_Your task_: Reproduce each line exactly. Skip none.

_Supplied material_:
▶

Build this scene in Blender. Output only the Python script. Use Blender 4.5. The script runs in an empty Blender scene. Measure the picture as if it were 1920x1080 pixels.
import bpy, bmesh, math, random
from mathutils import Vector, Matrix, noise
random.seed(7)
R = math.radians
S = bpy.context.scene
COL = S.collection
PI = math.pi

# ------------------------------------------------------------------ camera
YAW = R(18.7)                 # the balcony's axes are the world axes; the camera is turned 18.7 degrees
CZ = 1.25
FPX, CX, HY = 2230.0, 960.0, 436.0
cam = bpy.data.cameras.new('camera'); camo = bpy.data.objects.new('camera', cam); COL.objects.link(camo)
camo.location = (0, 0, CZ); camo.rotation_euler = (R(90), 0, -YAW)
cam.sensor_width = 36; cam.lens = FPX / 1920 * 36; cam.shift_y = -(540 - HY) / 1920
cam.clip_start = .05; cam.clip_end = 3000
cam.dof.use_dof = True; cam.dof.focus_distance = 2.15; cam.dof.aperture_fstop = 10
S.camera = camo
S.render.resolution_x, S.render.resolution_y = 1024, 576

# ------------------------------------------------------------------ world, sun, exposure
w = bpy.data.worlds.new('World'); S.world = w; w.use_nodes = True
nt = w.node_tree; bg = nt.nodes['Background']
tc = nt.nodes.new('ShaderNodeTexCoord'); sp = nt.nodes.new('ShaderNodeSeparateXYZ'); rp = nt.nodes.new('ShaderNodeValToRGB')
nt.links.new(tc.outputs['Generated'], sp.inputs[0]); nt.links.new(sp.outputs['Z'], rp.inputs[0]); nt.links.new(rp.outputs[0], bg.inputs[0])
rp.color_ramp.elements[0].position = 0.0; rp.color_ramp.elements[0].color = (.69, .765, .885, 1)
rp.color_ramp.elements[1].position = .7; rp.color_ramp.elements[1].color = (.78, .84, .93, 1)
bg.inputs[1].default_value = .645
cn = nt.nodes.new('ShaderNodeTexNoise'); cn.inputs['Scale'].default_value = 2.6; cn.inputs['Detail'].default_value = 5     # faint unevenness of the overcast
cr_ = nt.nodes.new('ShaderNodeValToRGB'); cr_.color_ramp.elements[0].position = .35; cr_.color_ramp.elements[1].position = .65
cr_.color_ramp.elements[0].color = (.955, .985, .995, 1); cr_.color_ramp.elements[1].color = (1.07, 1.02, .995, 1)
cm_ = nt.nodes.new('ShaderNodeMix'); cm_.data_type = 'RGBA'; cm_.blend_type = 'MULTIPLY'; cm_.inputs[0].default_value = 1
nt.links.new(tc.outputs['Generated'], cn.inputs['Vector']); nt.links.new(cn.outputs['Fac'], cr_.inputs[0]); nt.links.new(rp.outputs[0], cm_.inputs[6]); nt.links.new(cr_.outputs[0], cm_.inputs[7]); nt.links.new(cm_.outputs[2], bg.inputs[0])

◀

_Solution to the problem_:
Build this scene in Blender. Output only the Python script. Use Blender 4.5. The script runs in an empty Blender scene. Measure the picture as if it were 1920x1080 pixels.
import bpy, bmesh, math, random
from mathutils import Vector, Matrix, noise
random.seed(7)
R = math.radians
S = bpy.context.scene
COL = S.collection
PI = math.pi

# ------------------------------------------------------------------ camera
YAW = R(18.7)                 # the balcony's axes are the world axes; the camera is turned 18.7 degrees
CZ = 1.25
FPX, CX, HY = 2230.0, 960.0, 436.0
cam = bpy.data.cameras.new('camera'); camo = bpy.data.objects.new('camera', cam); COL.objects.link(camo)
camo.location = (0, 0, CZ); camo.rotation_euler = (R(90), 0, -YAW)
cam.sensor_width = 36; cam.lens = FPX / 1920 * 36; cam.shift_y = -(540 - HY) / 1920
cam.clip_start = .05; cam.clip_end = 3000
cam.dof.use_dof = True; cam.dof.focus_distance = 2.15; cam.dof.aperture_fstop = 10
S.camera = camo
S.render.resolution_x, S.render.resolution_y = 1024, 576

# ------------------------------------------------------------------ world, sun, exposure
w = bpy.data.worlds.new('World'); S.world = w; w.use_nodes = True
nt = w.node_tree; bg = nt.nodes['Background']
tc = nt.nodes.new('ShaderNodeTexCoord'); sp = nt.nodes.new('ShaderNodeSeparateXYZ'); rp = nt.nodes.new('ShaderNodeValToRGB')
nt.links.new(tc.outputs['Generated'], sp.inputs[0]); nt.links.new(sp.outputs['Z'], rp.inputs[0]); nt.links.new(rp.outputs[0], bg.inputs[0])
rp.color_ramp.elements[0].position = 0.0; rp.color_ramp.elements[0].color = (.69, .765, .885, 1)
rp.color_ramp.elements[1].position = .7; rp.color_ramp.elements[1].color = (.78, .84, .93, 1)
bg.inputs[1].default_value = .645
cn = nt.nodes.new('ShaderNodeTexNoise'); cn.inputs['Scale'].default_value = 2.6; cn.inputs['Detail'].default_value = 5     # faint unevenness of the overcast
cr_ = nt.nodes.new('ShaderNodeValToRGB'); cr_.color_ramp.elements[0].position = .35; cr_.color_ramp.elements[1].position = .65
cr_.color_ramp.elements[0].color = (.955, .985, .995, 1); cr_.color_ramp.elements[1].color = (1.07, 1.02, .995, 1)
cm_ = nt.nodes.new('ShaderNodeMix'); cm_.data_type = 'RGBA'; cm_.blend_type = 'MULTIPLY'; cm_.inputs[0].default_value = 1
nt.links.new(tc.outputs['Generated'], cn.inputs['Vector']); nt.links.new(cn.outputs['Fac'], cr_.inputs[0]); nt.links.new(rp.outputs[0], cm_.inputs[6]); nt.links.new(cr_.outputs[0], cm_.inputs[7]); nt.links.new(cm_.outputs[2], bg.inputs[0])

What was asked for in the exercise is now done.